I now feel more concern that my renunciation would be more of a potential red flag than the quiet disclosure , which is fully closed now (as of last July). I wouldn’t put it past President Trump to play the demogoge card and threaten former citizens who had the gal to expatriate, particularly by threatening to make it difficult for me to even visit or perhaps try to penalise a future US inheritance. It seems mainly like a racket for the tax accountants and lawyers for me rather than a direct threat from FINCEN and the IRS, though Douhlas Shulman took a much tougher tone back in 2011.
@mettleman True– I agree with you! It’s the human rights aspect of it that makes me a bit angry– lots of good folks who had their birth right stolen from them (right of return)– taxed away by America’s unique Citizenship Tax.
Sorry: my typos meant to say that as a minnow, I could have argued reasonable cause,and that my gross income was less than £25,000.
What really irked me was how I would have been severely restricted with how I went about my retirement planning had I remained a dual citizen.
@Mettleman and @BC_Doc, I also feel that my human rights have been abused in how I my birthright was essentially stolen from me (my right of return) due to America’s Byzantian CBTax. As a matter of being humane, I feel it is only right and decent for the USG to reform these problems and allow people like me to have our birthright restored if we wanted it back.
@Zla’od Say the hypothetical American moved back to the US as a new retiree. She made her million outside the US and of course wants to bring it back with her to pay her expenses in retirement. She was a bad expat (i.e. a typical ex-pat) who stopped filing in the US when she left there as a young woman. How does she bring her million dollars “home” with her? Once she starts filing in the US, I would think it reasonable for the IRS to ask a) Where have you been/why haven’t you been filing? b) Where’d that million dollars come from? c) Where are the taxes you were supposed to pay us while you were making that million dollars? Again, how can the expat return to her place of birth without risking confiscation of a lifetime of earnings? I’m not sure what the answer is. Actually, I think I know what it is– she can never move back to the US.
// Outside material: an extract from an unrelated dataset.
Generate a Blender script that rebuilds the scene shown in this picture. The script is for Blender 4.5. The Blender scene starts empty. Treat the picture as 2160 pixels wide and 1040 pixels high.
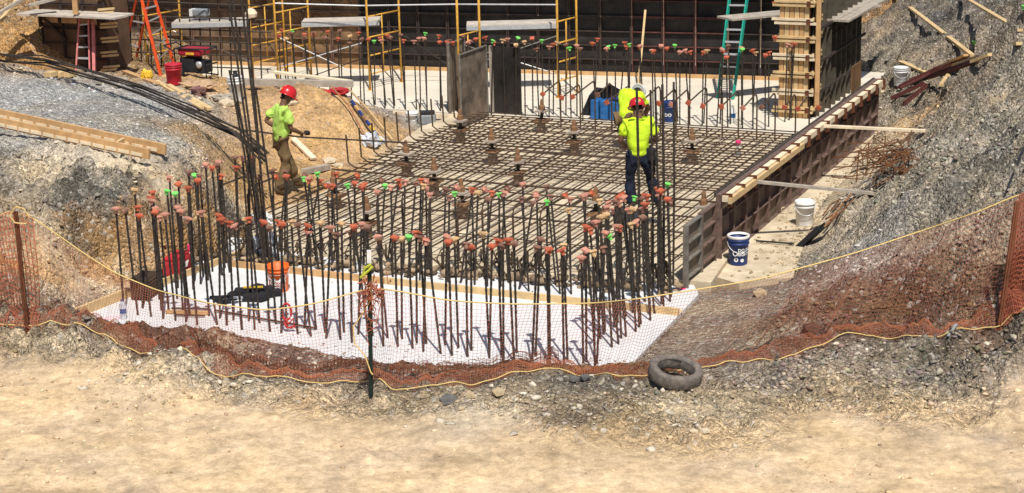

@monalisa1776 I’m with you a 110%. While I have no desire to move back there, I am upset that my right of return was strong-armed away. Not much of a win for the US either in my opinion– folks like you and me who might spend or invest there are sensibly divesting and staying away. So much for expats being America’s goodwill ambassadors!
Guess USCA’s #4 is my best fit. I don’t know if it’s lucky for me or not but they can’t intimidate me with not being able to visit the USA because I don’t want to go there and I have not wanted to since years before the FATCA SHTF. My reason in part … the death of a family member (a Canadian) in one of the many senseless wars the USA has instigated in the past 2 decades. So I’ll never be a tourist at the Grand Canyon but having “experienced” it by watching an IMAX movie of an ultralite flyover I can say that that’s good enough for me.
The USA isn’t going to get rid of FATCA, is it? Consider the infrastructure problems:
http://www.zerohedge.com/news/2017-02-17/11-deeply-alarming-facts-about-americas-crumbling-infrastructure
@BC_Doc
I think anybody dealing with millions can apply like a foreigner and can pay his way back in. most countries dont have a problem letting an immigrant in who is wealthy.